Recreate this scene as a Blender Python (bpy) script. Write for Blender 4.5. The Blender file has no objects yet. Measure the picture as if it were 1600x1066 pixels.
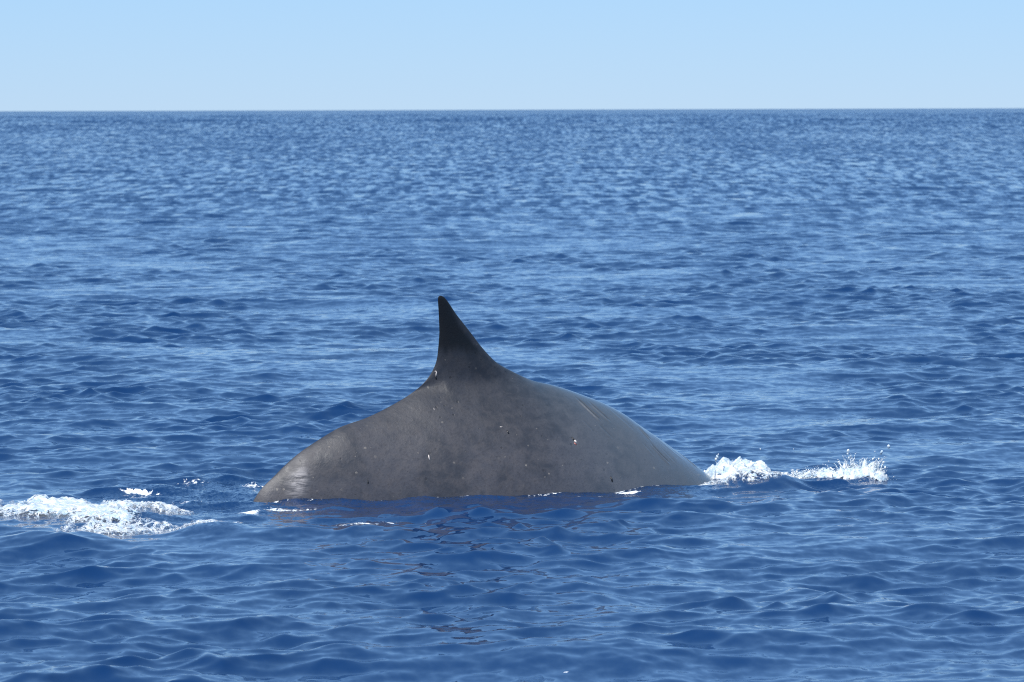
import bpy, math, random
import numpy as np
from mathutils import Vector, Matrix

random.seed(7)
rng = np.random.default_rng(7)
scene = bpy.context.scene
COL = scene.collection

# ------------------------------------------------------------------ camera
CAM_H = 3.9
FOCAL = 155.8
cam_d = bpy.data.cameras.new('camera')
cam_d.lens = FOCAL
cam_d.sensor_width = 36.0
cam_d.clip_start = 0.5
cam_d.clip_end = 120000
cam = bpy.data.objects.new('camera', cam_d)
COL.objects.link(cam)
PITCH = math.radians(2.99)
ROLL = math.radians(0.17)
cam.matrix_world = (Matrix.Translation((0, 0, CAM_H))
                    @ Matrix.Rotation(math.pi / 2 - PITCH, 4, 'X')
                    @ Matrix.Rotation(-ROLL, 4, 'Z'))
cam_d.dof.use_dof = True
cam_d.dof.focus_distance = 43.0
cam_d.dof.aperture_fstop = 6.0
scene.camera = cam

# ------------------------------------------------------------------ sky, sun, exposure
SUN_EL = math.radians(63)
SUN_AZ = math.radians(-160)          # clockwise from +Y, the direction the camera looks
world = bpy.data.worlds.new('World')
scene.world = world
world.use_nodes = True
wn = world.node_tree
wn.nodes.clear()
sky = wn.nodes.new('ShaderNodeTexSky')
sky.sky_type = 'NISHITA'
sky.sun_disc = False
sky.sun_elevation = SUN_EL
sky.sun_rotation = SUN_AZ
sky.altitude = 0
sky.air_density = 0.9
sky.dust_density = 0.0
sky.ozone_density = 10.0
tint = wn.nodes.new('ShaderNodeMix')
tint.data_type = 'RGBA'
tint.blend_type = 'MULTIPLY'
tint.inputs[0].default_value = 1.0
tint.inputs[7].default_value = (0.44, 0.46, 0.60, 1)
bg = wn.nodes.new('ShaderNodeBackground')
bg.inputs[1].default_value = 0.1
wo = wn.nodes.new('ShaderNodeOutputWorld')
wn.links.new(sky.outputs[0], tint.inputs[6])
sky_fill = wn.nodes.new('ShaderNodeMix')          # even colour added to the whole sky to brighten the sea's reflections
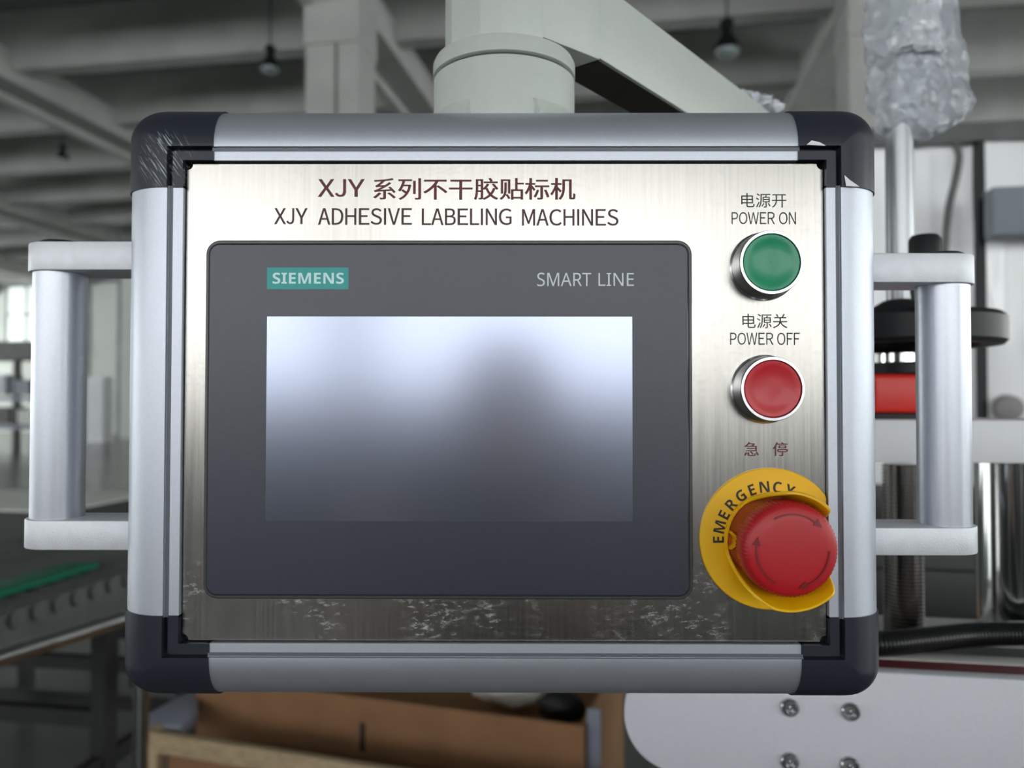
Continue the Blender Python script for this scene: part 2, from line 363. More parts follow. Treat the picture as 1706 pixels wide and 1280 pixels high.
# beams under the ceiling
BH = EYE.z + 5.2
n = 1
for k in range(-4, 9):
    v = 10.8 + 2.4 * k
    struct(MB().box((U0, v - .15, BH), (U1, v + .15, ZC), HW), 'trim_%d' % n, 'concrete', smooth=0); n += 1
LONG = (-30.0, -23.4, -16.8, -10.0, -3.75, 2.85, 9.5)
for u in LONG:
    mb = MB(); mb.box((u - .28, V0, BH - .18), (u + .28, V1, BH + .3), HW); mb.box((u - .36, V0, BH - .30), (u - .2, V1, BH - .18), HW)
    struct(mb, 'trim_%d' % n, 'concrete', smooth=0); n += 1
for u, v in [(-3.75, 9.3), (2.85, 10.1), (-10.0, 20), (9.5, 10.1), (-23.4, 24)]:
    mb = MB(); mb.box((u - .33, v - .3, 0), (u + .05, v + .3, BH - .3), HW); mb.box((u + .09, v - .3, 0), (u + .36, v + .3, BH - .3), HW); mb.box((u - .2, v - .2, 0), (u + .2, v + .2, BH - .3), HW)
    mb.box((u - .34, v - .34, EYE.z + 4.42), (u + .37, v + .34, BH - .2), HW)
    struct(mb, 'trim_%d' % n, 'concrete', smooth=0); n += 1

# pendant lamps
def pendant(px, py, D, dia, label):
    p = P(px, py, EYE.y + D); r = dia / 2
    t = thing('pendant_lamp', p, label, 'lamp', 'pendant lamps under the hall ceiling')
    MB().lathe([(.28 * r, 1.9 * r), (.50 * r, 1.85 * r), (.52 * r, 1.25 * r), (.34 * r, 1.12 * r), (.40 * r, .85 * r), (.95 * r, -.05 * r), (r, -.35 * r), (.93 * r, -.4 * r)], p, (0, 0, 1), 32).build('lamp_housing', 'black', t)
    MB().lathe([(.90 * r, -.35 * r), (.84 * r, -.62 * r), (.6 * r, -.8 * r), (.2 * r, -.88 * r)], p, (0, 0, 1), 32).build('lamp_glass', 'glass_lamp', t)
    MB().cyl(p + Vector((0, 0, 1.5 * r)), Vector((p.x, p.y, ZC - .01)), .012, 8).build('suspension_rod', 'black', t)
pendant(450, 108, 10.4, .27, 'small black pendant lamp hanging left of the tall concrete column')
pendant(1211, 76, 10.2, .36, 'black pendant lamp hanging right of the grey support arm')
pendant(104, 262, 15.5, .26, 'far faint pendant lamp hanging in the left distance of the hall')

# ------------------------------------------------------------------ the photographer, seen only as a dark reflection
def skin_chain(name, joints, edges, m, parent=None, sub=2, **kw):
    me = bpy.data.meshes.new(name); me.from_pydata([j[0] for j in joints], edges, [])
    o = bpy.data.objects.new(name, me); C.objects.link(o); me.materials.append(M[m])
    mod = o.modifiers.new('skin', 'SKIN'); mod.use_smooth_shade = True
    for i, j in enumerate(joints): me.skin_vertices[0].data[i].radius = (j[1], j[2] if len(j) > 2 else j[1])
    me.skin_vertices[0].data[0].use_root = True
    ss = o.modifiers.new('sub', 'SUBSURF'); ss.levels = sub; ss.render_levels = sub
    return place(o, (0, 0, 0), parent, **kw)
bx_, by_ = .03, -.88
pr_ = thing('person', Vector((0, 0, 0)), 'person in a dark jacket behind the camera, mirrored dimly in the unlit screen', 'person')
def q_(x, y, z): return (bx_ + x, by_ + y, z * .955)
J = [(q_(0, 0, .88), .15, .12), (q_(0, 0, 1.05), .15, .11), (q_(0, .0, 1.24), .17, .12), (q_(0, 0, 1.34), .10, .09), (q_(0, .01, 1.41), .055),
     (q_(-.17, 0, 1.31), .07), (q_(-.24, .08, 1.10), .055), (q_(-.17, .33, 1.28), .042), (q_(.17, 0, 1.31), .07), (q_(.24, .08, 1.10), .055), (q_(.08, .33, 1.28), .042),
     (q_(-.09, 0, .80), .10), (q_(-.10, .02, .46), .075), (q_(-.10, 0, .10), .05), (q_(.09, 0, .80), .10), (q_(.10, .02, .46), .075), (q_(.10, 0, .10), .05),
     (q_(-.10, .16, .035), .038), (q_(.10, .16, .035), .038)]
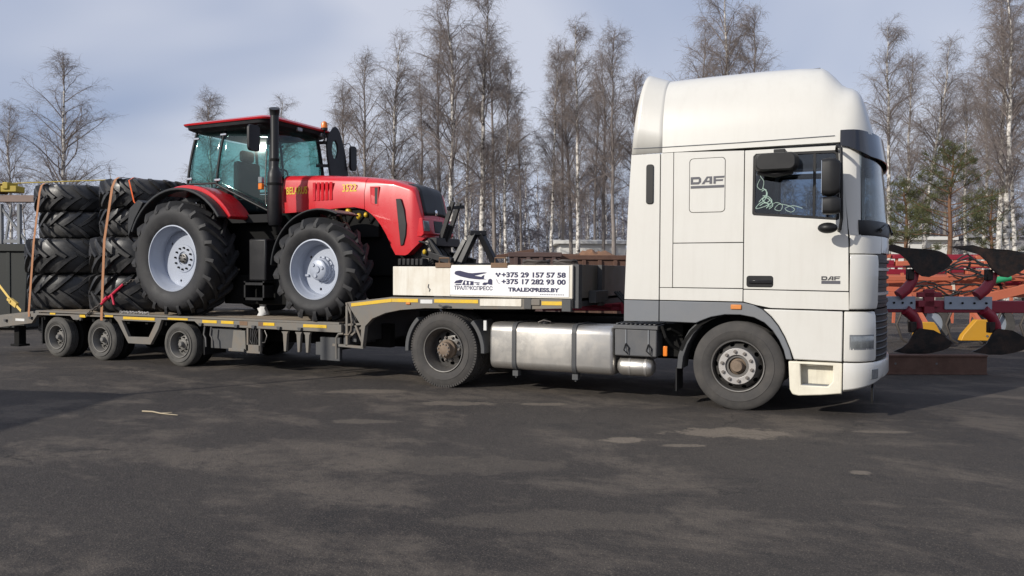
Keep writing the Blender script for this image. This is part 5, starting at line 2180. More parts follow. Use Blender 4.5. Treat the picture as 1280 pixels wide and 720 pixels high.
# mudguards
def arc_shell(cx, cz, r0, r1, a0, a1, y0, y1, n=18, flat=None):
    o1 = [(cx + r1 * math.cos(RAD(a0 + (a1 - a0) * i / n)), cz + r1 * math.sin(RAD(a0 + (a1 - a0) * i / n))) for i in range(n + 1)]
    i1 = [(cx + r0 * math.cos(RAD(a0 + (a1 - a0) * i / n)), cz + r0 * math.sin(RAD(a0 + (a1 - a0) * i / n))) for i in range(n + 1)]
    q = MB()
    q.prism(o1 + i1[::-1], 'y', y0, y1)
    return q


for sd_ in SIDES:
    CX, CZ = -8.84, DK + 0.935
    for nm_, mat, r0, r1, a0, a1, y0, y1 in (('rear_mudguard', 'fender_black', 1.10, 1.145, 35, 157, -0.02, 0.16), ('wing', 'belarus_red', 1.115, 1.20, 34, 112, 0.165, 0.62)):
        q = arc_shell(CX, CZ, r0, r1, a0, a1, y0, y1)
        if sd_:
            q.mirror_y()
        q.build(nm_, mat, tractor, bevel=0.014)
    q = MB()
    q.prism([(-9.96, 2.12), (-9.80, 2.42), (-9.60, 2.69), (-9.72, 2.74), (-9.92, 2.60), (-9.96, 2.40)], 'y', -0.015, 0.30)
    if sd_:
        q.mirror_y()
    q.build('mudguard_flap', 'fender_black', tractor, bevel=0.01)
    # side face of the wing down to the cab
    q = arc_shell(CX, CZ, 0.98, 1.118, 36, 150, 0.56, 0.60)
    if sd_:
        q.mirror_y()
    q.build('wing_inner', 'fender_black', tractor)
    q = arc_shell(-5.98, DK + 0.765, 0.865, 0.895, 66, 176, -0.02, 0.50)
    if sd_:
        q.mirror_y()
    q.build('front_mudguard', 'fender_black', tractor, bevel=0.012)
    q = MB()
    q.bar((-6.2, 0.30, 2.42), (-6.1, 0.78, 2.2), 0.06, 0.05)
    q.bar((-6.0, 0.50, 2.42), (-6.0, 0.80, 2.0), 0.06, 0.05)
    if sd_:
        q.mirror_y()
    q.build('mudguard_stay', 'tractor_black', tractor)

# front linkage with lifted arm and coupling triangle
m = MB()
m.box(-4.95, -4.62, 0.95, 1.55, 1.55, 1.98)
for yy in (0.86, 1.56):
    m.bar((-4.72, yy, 1.85), (-4.20, yy - 0.02, 1.72), 0.08, 0.10)
    m.bar((-4.62, yy, 2.05), (-4.36, yy, 1.74), 0.06, 0.06)
m.box(-4.72, -4.50, 0.90, 1.60, 1.95, 2.08)
m.build('front_linkage', 'tractor_black', tractor, bevel=0.01)
m = MB()
for yy in (1.02, 1.22):
    m.bar((-4.58, yy + 0.08, 1.98), (-4.34, yy + 0.08, 2.62), 0.05, 0.06, (1, 0, 0))
m.bar((-4.40, 1.05, 2.52), (-4.31, 1.36, 2.56), 0.05, 0.05)
m.tube([(-4.56, 1.2, 2.02), (-4.45, 1.2, 2.28)], 0.06, 10)
m.build('lifted_link_arm', 'tractor_black', tractor)
m = MB()
m.bar((-4.20, 1.00, 1.60), (-4.02, 1.20, 2.15), 0.10, 0.09, (1, 0, 0))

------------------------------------

WORK REQUIRED:
Exactly as written, please give again the lines from the beginning of the listing through the line containing "scene.camera = cam", inclusive, without any pictures.

EXERCISE SOLUTION:
Recreate this scene as a Blender Python (bpy) script. Write for Blender 4.5. The Blender file has no objects yet. Measure the picture as if it were 1600x1066 pixels.
import bpy, math, random
import numpy as np
from mathutils import Vector, Matrix

random.seed(7)
rng = np.random.default_rng(7)
scene = bpy.context.scene
COL = scene.collection

# ------------------------------------------------------------------ camera
CAM_H = 3.9
FOCAL = 155.8
cam_d = bpy.data.cameras.new('camera')
cam_d.lens = FOCAL
cam_d.sensor_width = 36.0
cam_d.clip_start = 0.5
cam_d.clip_end = 120000
cam = bpy.data.objects.new('camera', cam_d)
COL.objects.link(cam)
PITCH = math.radians(2.99)
ROLL = math.radians(0.17)
cam.matrix_world = (Matrix.Translation((0, 0, CAM_H))
                    @ Matrix.Rotation(math.pi / 2 - PITCH, 4, 'X')
                    @ Matrix.Rotation(-ROLL, 4, 'Z'))
cam_d.dof.use_dof = True
cam_d.dof.focus_distance = 43.0
cam_d.dof.aperture_fstop = 6.0
scene.camera = cam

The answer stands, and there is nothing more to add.